## Data segment
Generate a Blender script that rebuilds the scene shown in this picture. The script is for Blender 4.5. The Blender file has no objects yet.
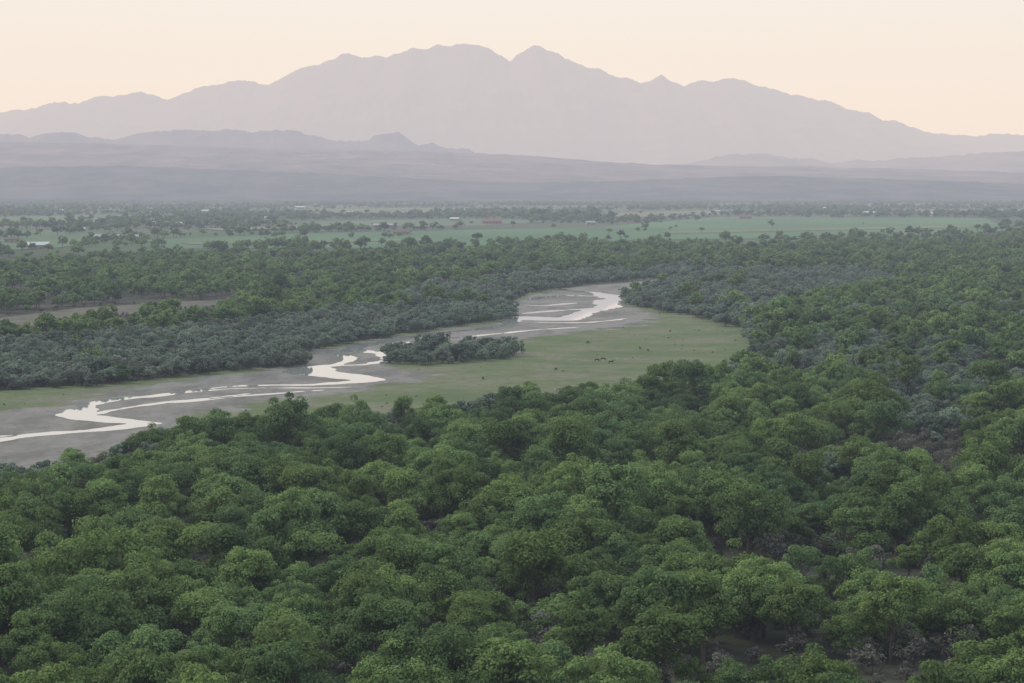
import bpy, math, random
import numpy as np
from mathutils import Vector

random.seed(7); rng = np.random.default_rng(11)
scene = bpy.context.scene
scene.view_settings.view_transform = 'Standard'
scene.view_settings.look = 'None'
scene.view_settings.exposure = 0
scene.view_settings.gamma = 1

# ------------------------------------------------------------------ survey
H = 60.0; F = 2310.0; TP = 156.5 / F
P = math.atan(TP)
def ray(u, v):
    cx = (u - 512) / F; cy = (341.5 - v) / F
    d = np.array([cx, math.cos(P) + math.sin(P) * cy, -math.sin(P) + math.cos(P) * cy])
    return d
def gp(u, v, h=0.0):
    """plan position (metres) of a surveyed point of the valley at height h"""
    d = ray(u, v); t = (h - H) / d[2]
    return (d[0] * t, d[1] * t)
def crest(u, v, D):
    d = ray(u, v); t = D / d[1]
    return (d[0] * t, H + d[2] * t)

# ------------------------------------------------------------------ noise
def _h(ix, iy, s):
    n = (ix.astype(np.int64) * 374761393 + iy.astype(np.int64) * 668265263 + s * 1442695041) & 0xFFFFFFFF
    n = ((n ^ (n >> 13)) * 1274126177) & 0xFFFFFFFF
    n = n ^ (n >> 16)
    return (n & 0xFFFF) / 65535.0
def vnoise(x, y, s=0):
    x = np.asarray(x, float); y = np.asarray(y, float)
    ix = np.floor(x); iy = np.floor(y); fx = x - ix; fy = y - iy
    fx = fx * fx * (3 - 2 * fx); fy = fy * fy * (3 - 2 * fy)
    a = _h(ix, iy, s); b = _h(ix + 1, iy, s); c = _h(ix, iy + 1, s); d = _h(ix + 1, iy + 1, s)
    return (a * (1 - fx) + b * fx) * (1 - fy) + (c * (1 - fx) + d * fx) * fy
def fbm(x, y, s=0, o=4, ridged=False):
    t = 0; a = 1; n = 0
    for i in range(o):
        v = vnoise(np.asarray(x) * 2 ** i, np.asarray(y) * 2 ** i, s + i * 17)
        if ridged: v = 1 - np.abs(2 * v - 1)
        t = t + a * v; n += a; a *= 0.5
    return t / n

def inpoly(x, y, poly):
    inside = np.zeros(x.shape, bool); n = len(poly)
    for i in range(n):
        x1, y1 = poly[i]; x2, y2 = poly[(i + 1) % n]
        if y1 == y2: continue
        c = ((y1 > y) != (y2 > y)) & (x < (x2 - x1) * (y - y1) / (y2 - y1) + x1)
        inside ^= c
    return inside
def sdpoly(x, y, poly):
    d = np.full(x.shape, 1e9); n = len(poly)
    for i in range(n):
        x1, y1 = poly[i]; x2, y2 = poly[(i + 1) % n]
        dx, dy = x2 - x1, y2 - y1; L = dx * dx + dy * dy + 1e-9
        t = np.clip(((x - x1) * dx + (y - y1) * dy) / L, 0, 1)
        d = np.minimum(d, np.hypot(x - x1 - t * dx, y - y1 - t * dy))
    return np.where(inpoly(x, y, poly), d, -d)

# ------------------------------------------------------------------ mesh helpers
def mesh_np(name, V, Fq, nv=4, attrs=None, smooth=False):
    V = np.asarray(V, np.float32); Fq = np.asarray(Fq, np.int32)
    me = bpy.data.meshes.new(name)
    me.vertices.add(len(V)); me.vertices.foreach_set('co', V.ravel())
    me.loops.add(Fq.size); me.loops.foreach_set('vertex_index', Fq.ravel())
    me.polygons.add(len(Fq)); me.polygons.foreach_set('loop_start', np.arange(0, Fq.size, nv, dtype=np.int32))
    if attrs:
        for k, a in attrs.items():
            at = me.attributes.new(k, 'FLOAT', 'POINT'); at.data.foreach_set('value', np.asarray(a, np.float32))
    me.update(calc_edges=True); me.validate()
    if smooth: me.polygons.foreach_set('use_smooth', np.ones(len(Fq), bool))
    return me
def add_obj(name, me, loc=(0, 0, 0), parent=None, rz=0, s=1):
    o = bpy.data.objects.new(name, me); scene.collection.objects.link(o)
    o.location = loc; o.rotation_euler = (0, 0, rz); o.scale = (s, s, s)
    if parent: o.parent = parent
    return o
def grid_faces(nx, ny):
    i = np.arange(nx - 1)[None, :]; j = np.arange(ny - 1)[:, None]
    a = (j * nx + i).ravel()
    return np.stack([a, a + 1, a + nx + 1, a + nx], 1)

# ------------------------------------------------------------------ material helpers
class M:
    def __init__(s, name):
        s.m = bpy.data.materials.new(name); s.m.use_nodes = True
        s.t = s.m.node_tree; s.t.nodes.clear()
        s.out = s.n('ShaderNodeOutputMaterial')
    def n(s, t, **k):
        nd = s.t.nodes.new(t)
        for a, b in k.items(): setattr(nd, a, b)
        return nd
    def l(s, a, b): s.t.links.new(a, b)
    def noise(s, scale, detail=4, vec=None, rough=.55):
        nd = s.n('ShaderNodeTexNoise'); nd.inputs['Scale'].default_value = scale
        nd.inputs['Detail'].default_value = detail; nd.inputs['Roughness'].default_value = rough
        if vec is not None: s.l(vec, nd.inputs['Vector'])
        return nd.outputs['Fac']
    def pos(s, scale=(1, 1, 1)):
        g = s.n('ShaderNodeNewGeometry'); mp = s.n('ShaderNodeMapping')
        mp.inputs['Scale'].default_value = scale; s.l(g.outputs['Position'], mp.inputs['Vector'])
        return mp.outputs['Vector']
    def ramp(s, fac, stops):
        r = s.n('ShaderNodeValToRGB'); e = r.color_ramp.elements
        while len(e) < len(stops): e.new(.5)
        for i, (p, c) in enumerate(stops):
            e[i].position = p; e[i].color = (*c, 1) if len(c) == 3 else c
        s.l(fac, r.inputs['Fac']); return r.outputs['Color']
    def mix(s, f, a, b, blend='MIX'):
        m = s.n('ShaderNodeMix', data_type='RGBA', blend_type=blend)
        for val, idx in ((f, 0), (a, 6), (b, 7)):
            if isinstance(val, (int, float)): m.inputs[idx].default_value = val
            elif isinstance(val, tuple): m.inputs[idx].default_value = (*val, 1)
            else: s.l(val, m.inputs[idx])
        return m.outputs[2]
    def math(s, op, a, b=None, c=None, clamp=False):
        m = s.n('ShaderNodeMath', operation=op, use_clamp=clamp)
        for i, v in enumerate((a, b, c)):
            if v is None: continue
            if isinstance(v, (int, float)): m.inputs[i].default_value = v
            else: s.l(v, m.inputs[i])
        return m.outputs[0]
    def attr(s, name):
        a = s.n('ShaderNodeAttribute'); a.attribute_name = name; return a.outputs['Fac']
    def diffuse(s, col, rough=.9, bump=None, bs=.5, bd=.3, spec=.2):
        p = s.n('ShaderNodeBsdfPrincipled'); p.inputs['Specular IOR Level'].default_value = spec
        for nm, v in (('Base Color', col), ('Roughness', rough)):
            if isinstance(v, (int, float)): p.inputs[nm].default_value = v
            elif isinstance(v, tuple): p.inputs[nm].default_value = (*v, 1)
            else: s.l(v, p.inputs[nm])
        if bump is not None:
            b = s.n('ShaderNodeBump'); b.inputs['Strength'].default_value = bs; b.inputs['Distance'].default_value = bd
            s.l(bump, b.inputs['Height']); s.l(b.outputs[0], p.inputs['Normal'])
        s.l(p.outputs[0], s.out.inputs['Surface']); return p

def leaf_mat(name, dark, light, alt, transl=.36):
    m = M(name)
    oi = m.n('ShaderNodeObjectInfo')
    big = m.noise(.014, 4, oi.outputs['Location'])
    t = m.attr('tint')
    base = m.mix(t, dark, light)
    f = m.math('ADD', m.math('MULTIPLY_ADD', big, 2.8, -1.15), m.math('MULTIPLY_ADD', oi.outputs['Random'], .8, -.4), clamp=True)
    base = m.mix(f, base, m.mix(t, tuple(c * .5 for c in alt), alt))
    val = m.math('MULTIPLY_ADD', m.math('FRACT', m.math('MULTIPLY', oi.outputs['Random'], 7.31)), .6, .7)
    hs = m.n('ShaderNodeHueSaturation'); m.l(base, hs.inputs['Color']); m.l(val, hs.inputs['Value'])
    d = m.n('ShaderNodeBsdfDiffuse'); tr = m.n('ShaderNodeBsdfTranslucent'); mx = m.n('ShaderNodeMixShader')
    m.l(hs.outputs[0], d.inputs[0]); m.l(hs.outputs[0], tr.inputs[0]); mx.inputs[0].default_value = transl
    m.l(d.outputs[0], mx.inputs[1]); m.l(tr.outputs[0], mx.inputs[2]); m.l(mx.outputs[0], m.out.inputs['Surface'])
    return m.m
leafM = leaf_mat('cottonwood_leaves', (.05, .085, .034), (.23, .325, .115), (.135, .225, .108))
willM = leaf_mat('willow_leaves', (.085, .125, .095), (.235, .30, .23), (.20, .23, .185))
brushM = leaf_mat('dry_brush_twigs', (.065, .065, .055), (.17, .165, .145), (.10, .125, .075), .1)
_b = M('bark'); _b.diffuse(_b.ramp(_b.noise(3, 5), [(.3, (.05, .04, .03)), (.7, (.16, .14, .11))])); barkM = _b.m

# ------------------------------------------------------------------ trees
def leaf_quads(C, N, size, r):
    n = len(C)
    a = r.normal(size=(n, 3)); a -= (a * N).sum(1, keepdims=True) * N
    a /= np.linalg.norm(a, axis=1, keepdims=True) + 1e-9
    b = np.cross(N, a); s = size[:, None]
    asp = r.uniform(.55, .95, (n, 1))
    k = r.uniform(-.25, .25, (n, 1))
    v = np.stack([C + a * s, C + b * s * asp + N * s * k, C - a * s, C - b * s * asp + N * s * k], 1).reshape(-1, 3)
    f = np.arange(4 * n).reshape(-1, 4)
    return v, f
def tube(pts, rad, n=6):
    V = []; Fc = []
    pts = [np.array(p, float) for p in pts]
    for i, p in enumerate(pts):
        d = pts[min(i + 1, len(pts) - 1)] - pts[max(i - 1, 0)]; d /= np.linalg.norm(d) + 1e-9
        x = np.cross(d, [0.3, 1, .1]); x /= np.linalg.norm(x); y = np.cross(d, x)
        for k in range(n):
            a = 2 * math.pi * k / n; V.append(p + (x * math.cos(a) + y * math.sin(a)) * rad[i])
        if i:
            for k in range(n):
                b = (i - 1) * n; Fc.append([b + k, b + (k + 1) % n, b + n + (k + 1) % n, b + n + k])
    return np.array(V), np.array(Fc)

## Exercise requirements
Leave out the pictures and repeat exactly the lines from the start of the material through the line that contains "return (d[0] * t, H + d[2] * t)", both included.

## Result of this task
Generate a Blender script that rebuilds the scene shown in this picture. The script is for Blender 4.5. The Blender file has no objects yet.
import bpy, math, random
import numpy as np
from mathutils import Vector

random.seed(7); rng = np.random.default_rng(11)
scene = bpy.context.scene
scene.view_settings.view_transform = 'Standard'
scene.view_settings.look = 'None'
scene.view_settings.exposure = 0
scene.view_settings.gamma = 1

# ------------------------------------------------------------------ survey
H = 60.0; F = 2310.0; TP = 156.5 / F
P = math.atan(TP)
def ray(u, v):
    cx = (u - 512) / F; cy = (341.5 - v) / F
    d = np.array([cx, math.cos(P) + math.sin(P) * cy, -math.sin(P) + math.cos(P) * cy])
    return d
def gp(u, v, h=0.0):
    """plan position (metres) of a surveyed point of the valley at height h"""
    d = ray(u, v); t = (h - H) / d[2]
    return (d[0] * t, d[1] * t)
def crest(u, v, D):
    d = ray(u, v); t = D / d[1]
    return (d[0] * t, H + d[2] * t)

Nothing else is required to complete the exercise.